Body of Lies is a globe-trotting romp, largely set in the Middle East (which has so far been box office poison), and Scott fills it out with whomping explosions, edge-of-your-seat torture, spy-in-the-sky camera work, all of it underling the foreboding presence of the political and spy thrillers most well known villain-the omnipresent government. Crowe, pasty and fattened up, is Ed Hoffman, a CIA handler and puppet master, who, from his suburban digs and his Langley, Va. office tracks, sacks, and smacks field agent Roger Ferris (DiCaprio) through his hide-and-seek machinations. Much of what Scott fluffs up for display is cliché-ridden and old hat, yet he has the directorial flair to punctuate the predictable with his finely honed editing skills and deep dish camerawork. DiCaprio’s agent hopscotches from one frying pan to another, a mini-soldier in a maze of a war game, and the lack of original plot and a few more deep-seated secondary characters makes the movie veer towards staleness.
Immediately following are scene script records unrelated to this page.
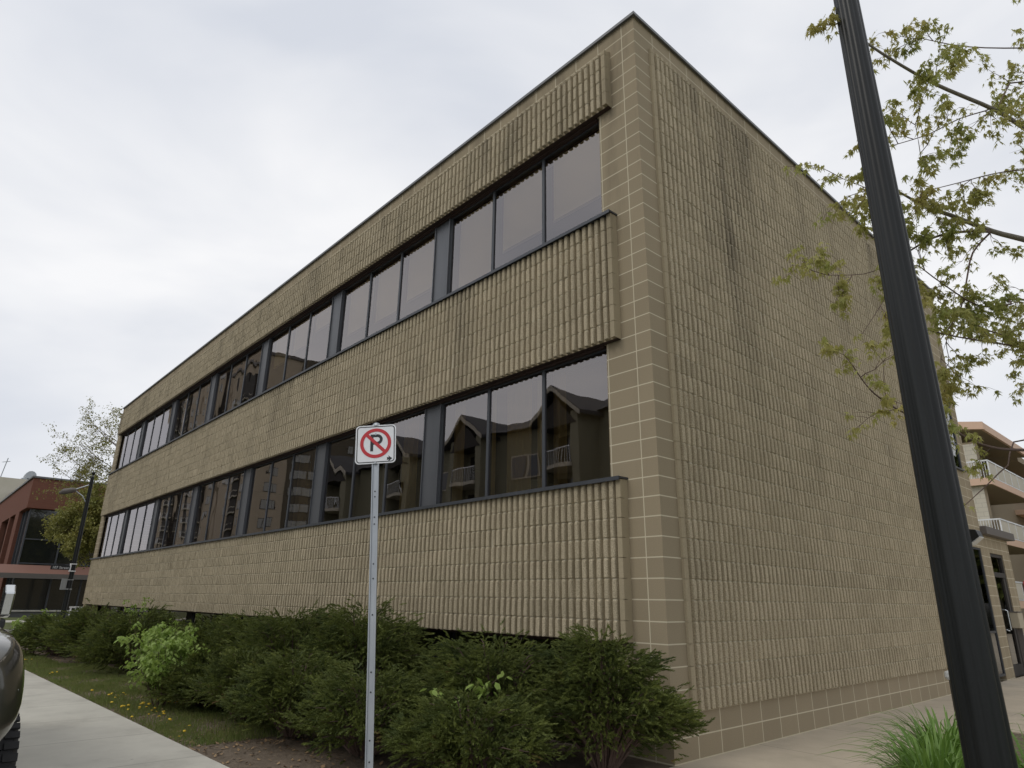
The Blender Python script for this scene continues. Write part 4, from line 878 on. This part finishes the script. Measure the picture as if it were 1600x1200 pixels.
for (cx_, cy_, n) in ((-6.6, -2.72, 12), (-5.9, -2.78, 10), (-8.0, -2.75, 8), (-5.1, -2.86, 3), (-6.9, -2.2, 6), (-4.3, -2.9, 2), (-16.5, -2.7, 7), (-18.5, -2.75, 8), (-12.2, -2.8, 3)):
    for _ in range(n):
        x, y = cx_+RNG.normal(0, .28), min(-1.9, max(-3.02, cy_+RNG.normal(0, .13)))
        if h0 is None: h0 = hd.build('dandelion', ['yellow', 'blade']); o = h0
        else: o = h0.copy(); COL.objects.link(o)
        o.location = (x, y, gz(x)-.02); s = float(RNG.uniform(.5, .95)); o.scale = (s, s, s*RNG.uniform(.6, 1.2)); o.rotation_euler = (RNG.normal(0, .2), RNG.normal(0, .2), RNG.uniform(0, 6))
        tag(o, 'yellow dandelion flower in the grass along the pavement', 'dandelion', 'dandelions in the lawn')
def lily(x, y, n, label, h=.55, seed=0):
    r = np.random.default_rng(seed); V = []; F = []
    for i in range(n):
        a = r.uniform(0, 6.28); b = r.uniform(0, .14); hh = h*r.uniform(.6, 1.1); sp = hh*r.uniform(.15, .62); w_ = r.uniform(.006, .011)
        p0 = np.array([math.cos(a)*b, math.sin(a)*b, 0]); d = np.array([math.cos(a+r.normal(0, .5)), math.sin(a+r.normal(0, .5)), 0]); s_ = np.array([-d[1], d[0], 0]); o = len(V)
        for j in range(7):
            u = j/6; c = p0+d*sp*u**1.6+np.array([0, 0, hh*(u*1.5-.62*u*u*(1+sp/hh))]); ww = w_*(1-u**3); V += [c-s_*ww+[0, 0, ww*.4], c, c+s_*ww+[0, 0, ww*.4]]
        for j in range(6):
            for q in (0, 1): F.append((o+j*3+q, o+j*3+q+1, o+(j+1)*3+q+1, o+(j+1)*3+q))
    ob = np_build('daylily', np.array(V), np.array(F), 'lily'); ob.location = (x, y, -.02)
    tag(ob, label, 'plant', 'daylily clumps by the lamp post')
LL = [(2.32, -.62, 95, 'daylily clump left of the black lamp post, nearest its foot'), (2.22, -.25, 90, 'daylily clump at the left end of the group by the lamp post'), (2.1, .25, 90, 'daylily clump between the lamp post and the entrance walk'), (2.2, .1, 80, 'daylily clump directly behind the lamp post'),
      (2.72, -.1, 90, 'daylily clump right of the lamp post at the picture edge'), (2.75, .6, 70, 'daylily clump farther back to the right of the lamp post'), (2.0, .6, 70, 'smallest daylily clump beside the concrete walk'), (2.35, -.75, 80, 'daylily clump hidden low behind the lamp post base')]
for i, (x, y, n, l) in enumerate(LL): lily(x, y, int(n*1.5), l, .90, i)

# ------------------------------------------------------------------ across the lane to the east, mirrored in the entrance glass
t = thing('brick_shop', (0, 50, 0), 'low red brick shop with dark windows, mirrored in the entrance glass', 'building')
q = MB(); q.box(1, 60, 0, 12, 3.0, 6.2)
for x in (1, 12, 24, 36, 48, 59.4): q.box(x, x+.6, 0, 12, 0, 3.0)
q.build('wall', 'brick', t)
q = MB(); q.box(1.6, 59.4, .5, .6, 0, 3.0); q.build('shop_window', 'darkglass', t)
q = MB(); q.box(.9, 60.1, -.1, 12.1, 6.2, 6.35); q.build('roof_edge', 'flash', t)
for i, (x, y) in enumerate(((7, 44), (14.5, 46), (22, 45))):
    street_tree(x, y, 9.5, 5.0, ['nearest leafy tree by the brick shop', 'middle leafy tree by the brick shop', 'farthest leafy tree by the brick shop'][i], 40, 'juniper', .5, 20+i, .35, 1.0)

lt = MB(); lt.add([(0, 0, 0), (.02, .012, .004), (.045, 0, .010), (.02, -.014, .002)], [(0, 1, 2, 3)])
V = []; 
px_ = np.concatenate([RNG.uniform(-20, -3, 1500), RNG.uniform(-4.5, .6, 500)]); py_ = np.concatenate([RNG.uniform(-3.02, -1.6, 1500), RNG.uniform(-3.02, -2.0, 500)])
P = np.stack([px_, py_, np.array([gz(a) for a in px_])-.008], 1); A = frames(np.stack([np.cos(px_*97), np.sin(px_*97), RNG.uniform(-.1, .3, len(px_))], 1)); TV = np.array([(0, 0, 0), (.014, .02, .004), (0, .045, .01), (-.014, .02, .002)])
V, F = scatter(TV, np.array([(0, 1, 2, 3)]), P, A, RNG.uniform(.5, 1.3, len(P)))
tag(np_build('leaf_litter', V, F, 'litter'), 'dry brown leaves scattered on the soil and grass under the junipers', 'leaf litter', kind='stuff')
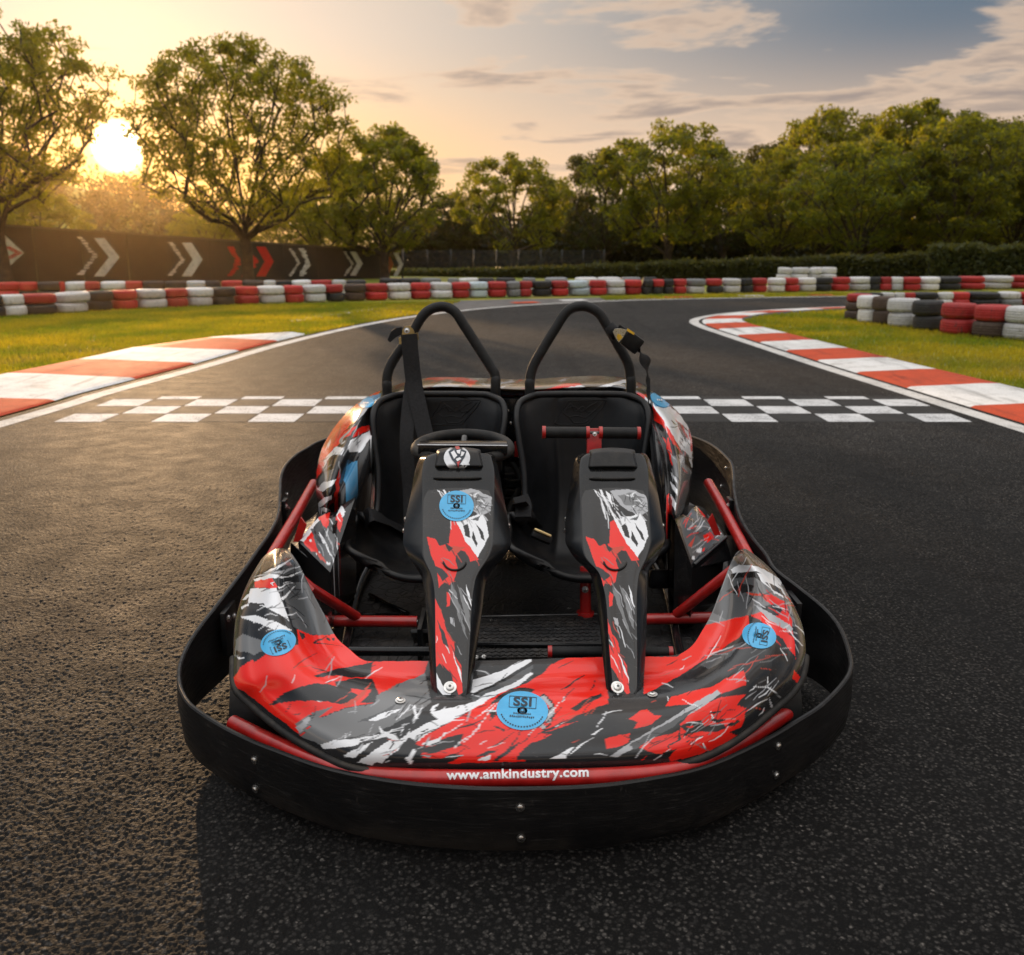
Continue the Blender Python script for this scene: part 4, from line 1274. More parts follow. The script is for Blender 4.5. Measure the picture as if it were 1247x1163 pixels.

Both Crowe and DiCaprio deliver the goods, the latter working up quite a head of furrowed brow consternation and flop sweat while the former lays way back, smothered in a southern accent, a rambling duck walk, smugly armed with his own brand of weaponry--a laptop and a cellphone. A romance between Ferris and a Jordanian nurse (Golshifteh Farahani) is plot stroking at its worse, and the only other character who even seems to register is British actor Mark Strong, simmering with malice as the chief secret policeman, although one has to wonder why this pivotal role wouldn’t be played by a true Middle Easterner?
The central question about Body of Lies remains: Does Scott (alongside the TNT combo of Crowe and DiCaprio) have what it takes to break the losing streak of Middle Eastern war movies (Redacted, The Kingdom, Stop-Loss, Grace is Gone. Lions for Lambs, Rendition, In the Valley of Ellah, Home of the Brave)? I can’t help but admire the Scott’s sure handedness, or the way he puts some muscle (and maybe even some brains) behind his cinematic eye candy, but its obvious Body of Lies packs some nice punches and combos but comes no where close to a knock-out. That film still remains to be made.